En ce qui concerne la cause palestinienne, l'aspect idéologico-religieux transparaît clairement. La Palestine est sacrée, traiter avec Israël est un péché, le djihad doit continuer jusqu'à la libération de Jérusalem, et la normalisation est harâm [illicite] parce qu'elle suppose une trahison du sacré et de l'obligation religieuse de djihad et de libération. Elle suppose la trahison de l'islam et son abandon. Cette inflexibilité idéologique donne force, assise et énergie à leur discours et à leur action politique au Moyen-Orient ; mais, en même temps, elle réduit le champ de l'action politique au point de la rendre presque impossible. Si nous observons que ces mouvements sont, du fait de leurs activités dans la sphère sociale, des mouvements politiques au plein sens du terme, nous saisissons alors l'impasse où mène cette contradiction entre idéologie et activisme politique. Cette inflexibilité idéologique - ne vouloir traiter le fait politique qu'en termes de halâl [licite] ou de harâm [illicite] - rend difficile une action pratique cohérente et logique. Ce dont ces partis ont besoin, ce n'est pas tant d'abandonner leurs principes pour lire le réel et agir en fonction de ses données, mais plutôt de cesser de transformer ce qui n'est pas d'ordre idéologique en pseudo-idéologique.
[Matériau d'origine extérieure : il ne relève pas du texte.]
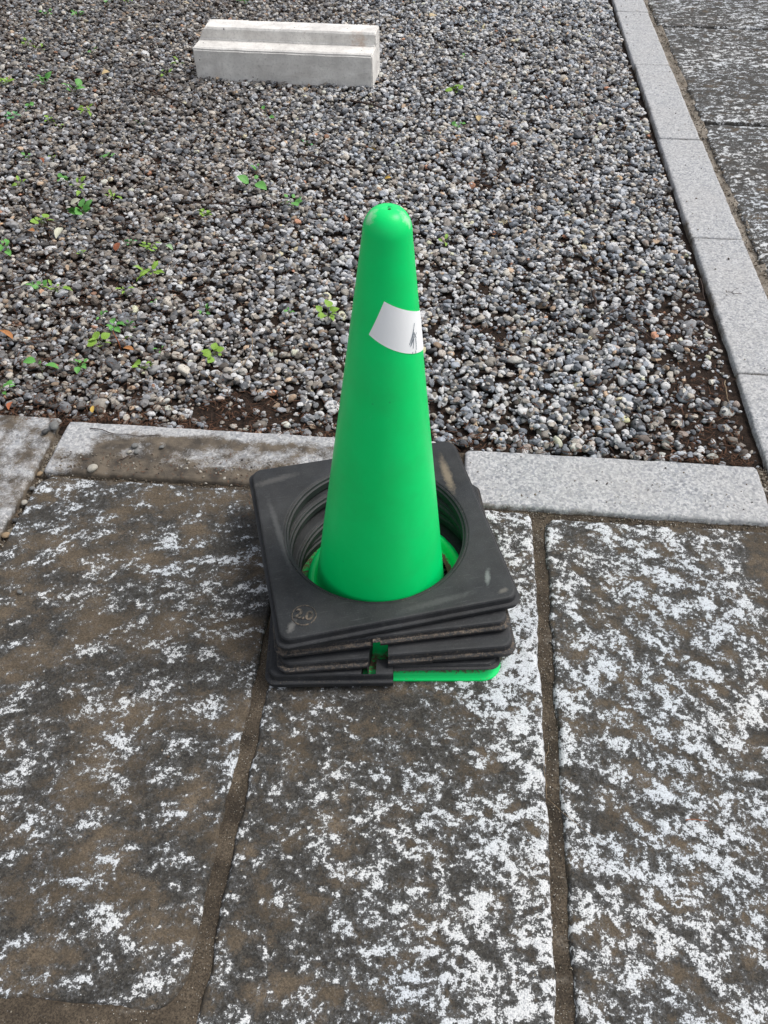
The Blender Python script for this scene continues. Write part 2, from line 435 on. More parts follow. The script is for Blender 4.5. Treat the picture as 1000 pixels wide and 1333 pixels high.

En tant qu'Arabe musulman et croyant, j'estime que le règlement du conflit israélo-arabe est une affaire essentiellement politique, et non pas une affaire religieuse. Il ne concerne en rien les dogmes, les pratiques ou les obligations de l'islam. Nous n'avons pas le droit de nous opposer à ce règlement parce que Jérusalem serait l'un des piliers de l'islam ou parce que les juifs seraient prétendument les ennemis de Dieu.
En 1839, les jurisconsultes malékites d'Algérie lancèrent, à la demande de l'émir Abd el-Kader, une fatwa déclarant illicite pour l'ensemble des Algériens le fait de rester dans leur pays, au prétexte qu'en le faisant ils se soumettraient au pouvoir des Français impies. L'objectif d'Abd el-Kader était de regrouper des combattants algériens au Maroc afin de s'en servir comme base arrière pour aller combattre les Français. Heureusement, personne ne prêta attention à cette fatwa, et l'Algérie fut libérée un peu plus d'un siècle plus tard précisément parce que son peuple était demeuré dans le pays.
Pour régler le conflit avec les Israéliens, nous avons besoin d'une renaissance culturelle qui rende au discours des partisans de l'islam politique des critères de justesse et d'erreur, d'intérêt public et de nuisance, de bien et de mal, qui soient autres que ceux de halâl et de harâm . L'idéologie extrémiste est un symptôme d'impotence, elle nous ramène en arrière du fait des dégâts qu'elle produit et n'affecte en rien les partisans d'Israël. Les fatwas appelant à s'opposer aux juifs se succèdent depuis plus de cinquante ans et l'idéologie du djihad a encore le vent en poupe. Mais, à observer l'utilisation qui est faite du mot "djihad" chez les islamistes à travers leurs différents courants contemporains, on s'aperçoit qu'il serait bien malaisé de trouver la moindre différence entre cette idéologie et celle des mouvements de gauche des années 70, qui prétendaient que la guerre populaire serait longue à mener.